[Start of GIVEN INFORMATION]

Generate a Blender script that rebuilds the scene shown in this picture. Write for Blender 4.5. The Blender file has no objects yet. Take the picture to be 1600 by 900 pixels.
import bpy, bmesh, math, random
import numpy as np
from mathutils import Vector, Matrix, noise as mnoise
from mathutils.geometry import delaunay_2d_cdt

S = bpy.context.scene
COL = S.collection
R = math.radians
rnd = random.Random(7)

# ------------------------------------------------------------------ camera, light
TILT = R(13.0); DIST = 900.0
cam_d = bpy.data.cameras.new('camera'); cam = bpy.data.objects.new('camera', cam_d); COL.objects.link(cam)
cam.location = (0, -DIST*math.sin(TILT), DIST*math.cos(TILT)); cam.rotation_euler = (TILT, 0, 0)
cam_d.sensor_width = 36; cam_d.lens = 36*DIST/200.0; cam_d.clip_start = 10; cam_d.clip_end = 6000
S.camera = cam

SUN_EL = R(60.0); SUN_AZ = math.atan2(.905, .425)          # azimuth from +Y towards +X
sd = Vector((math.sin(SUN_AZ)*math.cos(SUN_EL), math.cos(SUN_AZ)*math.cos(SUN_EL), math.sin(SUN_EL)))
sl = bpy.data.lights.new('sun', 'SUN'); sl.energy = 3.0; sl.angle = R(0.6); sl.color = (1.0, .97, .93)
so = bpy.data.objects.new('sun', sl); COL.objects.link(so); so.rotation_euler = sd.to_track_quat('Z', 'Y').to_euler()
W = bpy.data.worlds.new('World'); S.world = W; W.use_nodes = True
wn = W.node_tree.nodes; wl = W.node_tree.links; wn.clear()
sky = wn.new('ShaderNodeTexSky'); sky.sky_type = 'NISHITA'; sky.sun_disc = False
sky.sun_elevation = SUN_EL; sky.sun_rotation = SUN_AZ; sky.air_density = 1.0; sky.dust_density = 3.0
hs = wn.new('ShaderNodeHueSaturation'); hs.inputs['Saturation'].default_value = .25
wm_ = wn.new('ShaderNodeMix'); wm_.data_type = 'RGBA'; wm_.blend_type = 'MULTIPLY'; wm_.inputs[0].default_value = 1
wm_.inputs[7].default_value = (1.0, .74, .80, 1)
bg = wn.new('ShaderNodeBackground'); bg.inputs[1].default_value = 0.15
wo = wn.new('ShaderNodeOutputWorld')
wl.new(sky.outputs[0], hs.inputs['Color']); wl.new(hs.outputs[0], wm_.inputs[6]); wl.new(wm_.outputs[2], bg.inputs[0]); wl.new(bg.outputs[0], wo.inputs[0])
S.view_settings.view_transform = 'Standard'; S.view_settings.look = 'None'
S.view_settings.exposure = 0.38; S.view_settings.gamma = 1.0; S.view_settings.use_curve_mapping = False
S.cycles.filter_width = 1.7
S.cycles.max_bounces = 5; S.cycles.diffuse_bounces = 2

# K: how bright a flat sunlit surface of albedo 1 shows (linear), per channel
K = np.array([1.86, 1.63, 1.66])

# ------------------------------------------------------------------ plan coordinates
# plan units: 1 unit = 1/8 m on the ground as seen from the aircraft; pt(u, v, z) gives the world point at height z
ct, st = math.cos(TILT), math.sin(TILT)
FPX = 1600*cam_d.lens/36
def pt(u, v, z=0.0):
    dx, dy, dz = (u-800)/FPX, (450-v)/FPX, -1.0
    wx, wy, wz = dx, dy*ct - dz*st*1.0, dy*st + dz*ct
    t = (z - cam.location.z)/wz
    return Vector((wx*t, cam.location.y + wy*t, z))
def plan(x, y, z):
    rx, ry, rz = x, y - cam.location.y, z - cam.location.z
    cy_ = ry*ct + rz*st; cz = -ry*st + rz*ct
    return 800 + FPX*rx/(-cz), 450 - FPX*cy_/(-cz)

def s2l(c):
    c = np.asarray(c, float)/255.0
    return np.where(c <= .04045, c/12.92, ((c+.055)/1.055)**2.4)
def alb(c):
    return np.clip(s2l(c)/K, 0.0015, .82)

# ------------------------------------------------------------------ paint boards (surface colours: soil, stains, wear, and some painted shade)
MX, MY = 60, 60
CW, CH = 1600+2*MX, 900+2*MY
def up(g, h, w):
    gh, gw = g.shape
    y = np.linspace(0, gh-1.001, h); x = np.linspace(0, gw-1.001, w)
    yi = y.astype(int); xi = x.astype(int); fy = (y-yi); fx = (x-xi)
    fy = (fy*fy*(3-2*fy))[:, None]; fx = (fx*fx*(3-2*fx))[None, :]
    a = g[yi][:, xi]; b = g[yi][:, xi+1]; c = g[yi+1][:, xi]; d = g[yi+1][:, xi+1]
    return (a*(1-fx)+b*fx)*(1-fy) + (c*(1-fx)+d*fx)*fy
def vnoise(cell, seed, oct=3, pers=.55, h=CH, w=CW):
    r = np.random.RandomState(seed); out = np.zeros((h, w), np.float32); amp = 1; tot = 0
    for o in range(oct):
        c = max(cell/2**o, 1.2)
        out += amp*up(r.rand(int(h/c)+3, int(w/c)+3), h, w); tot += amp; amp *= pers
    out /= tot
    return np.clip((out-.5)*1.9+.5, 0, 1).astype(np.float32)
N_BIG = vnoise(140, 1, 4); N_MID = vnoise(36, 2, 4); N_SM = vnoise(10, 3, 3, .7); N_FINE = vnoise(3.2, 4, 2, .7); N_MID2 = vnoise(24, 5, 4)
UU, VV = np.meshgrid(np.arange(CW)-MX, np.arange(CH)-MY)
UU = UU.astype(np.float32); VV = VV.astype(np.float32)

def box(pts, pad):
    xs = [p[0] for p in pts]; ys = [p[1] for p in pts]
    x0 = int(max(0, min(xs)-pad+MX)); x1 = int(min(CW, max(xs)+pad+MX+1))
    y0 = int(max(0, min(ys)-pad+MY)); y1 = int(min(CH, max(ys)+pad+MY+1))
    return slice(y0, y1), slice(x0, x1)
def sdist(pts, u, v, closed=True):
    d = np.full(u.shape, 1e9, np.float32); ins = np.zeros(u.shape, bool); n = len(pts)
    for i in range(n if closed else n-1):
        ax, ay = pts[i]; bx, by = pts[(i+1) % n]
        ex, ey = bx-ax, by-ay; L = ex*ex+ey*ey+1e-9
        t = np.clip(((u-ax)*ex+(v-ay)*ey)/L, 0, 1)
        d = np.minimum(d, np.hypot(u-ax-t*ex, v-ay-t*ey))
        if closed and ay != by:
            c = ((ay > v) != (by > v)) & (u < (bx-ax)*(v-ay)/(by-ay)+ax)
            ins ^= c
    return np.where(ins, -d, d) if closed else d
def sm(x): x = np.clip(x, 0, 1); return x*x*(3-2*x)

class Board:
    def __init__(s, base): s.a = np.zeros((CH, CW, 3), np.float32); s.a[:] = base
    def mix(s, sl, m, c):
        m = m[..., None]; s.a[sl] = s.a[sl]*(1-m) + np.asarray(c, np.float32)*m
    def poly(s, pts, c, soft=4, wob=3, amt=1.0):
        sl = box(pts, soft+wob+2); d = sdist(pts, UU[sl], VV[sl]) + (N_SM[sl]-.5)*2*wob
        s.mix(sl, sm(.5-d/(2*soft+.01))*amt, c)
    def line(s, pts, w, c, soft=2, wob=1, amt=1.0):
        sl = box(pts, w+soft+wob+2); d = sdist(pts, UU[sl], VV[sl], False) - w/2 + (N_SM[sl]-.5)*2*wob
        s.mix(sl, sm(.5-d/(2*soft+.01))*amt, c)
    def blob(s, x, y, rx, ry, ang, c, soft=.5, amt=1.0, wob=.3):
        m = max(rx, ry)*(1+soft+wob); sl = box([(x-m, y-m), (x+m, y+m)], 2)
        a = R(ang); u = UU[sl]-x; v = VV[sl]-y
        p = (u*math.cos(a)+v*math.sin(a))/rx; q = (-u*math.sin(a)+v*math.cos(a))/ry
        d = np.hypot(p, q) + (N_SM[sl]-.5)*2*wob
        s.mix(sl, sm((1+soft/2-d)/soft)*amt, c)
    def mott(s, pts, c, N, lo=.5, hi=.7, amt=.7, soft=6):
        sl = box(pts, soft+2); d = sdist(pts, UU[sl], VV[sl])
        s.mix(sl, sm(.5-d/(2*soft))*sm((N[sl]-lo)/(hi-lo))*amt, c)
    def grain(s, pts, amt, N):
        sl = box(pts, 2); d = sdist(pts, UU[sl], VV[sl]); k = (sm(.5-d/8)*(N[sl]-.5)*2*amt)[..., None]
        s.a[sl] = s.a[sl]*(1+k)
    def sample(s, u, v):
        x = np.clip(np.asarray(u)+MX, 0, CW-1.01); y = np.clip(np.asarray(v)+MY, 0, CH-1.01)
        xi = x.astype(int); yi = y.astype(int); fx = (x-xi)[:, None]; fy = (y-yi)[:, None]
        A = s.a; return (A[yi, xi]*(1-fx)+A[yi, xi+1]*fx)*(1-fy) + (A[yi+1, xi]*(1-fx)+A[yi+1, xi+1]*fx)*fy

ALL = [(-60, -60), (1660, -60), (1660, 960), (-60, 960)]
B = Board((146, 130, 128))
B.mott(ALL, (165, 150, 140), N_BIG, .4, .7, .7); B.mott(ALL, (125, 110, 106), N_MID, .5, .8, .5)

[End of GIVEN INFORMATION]

■ GOAL OF THE EXERCISE ■
For each line in the data above that contains the string "objects", extract the line.

■ OUTPUT OF THE TASK ■
Generate a Blender script that rebuilds the scene shown in this picture. Write for Blender 4.5. The Blender file has no objects yet. Take the picture to be 1600 by 900 pixels.
cam_d = bpy.data.cameras.new('camera'); cam = bpy.data.objects.new('camera', cam_d); COL.objects.link(cam)
so = bpy.data.objects.new('sun', sl); COL.objects.link(so); so.rotation_euler = sd.to_track_quat('Z', 'Y').to_euler()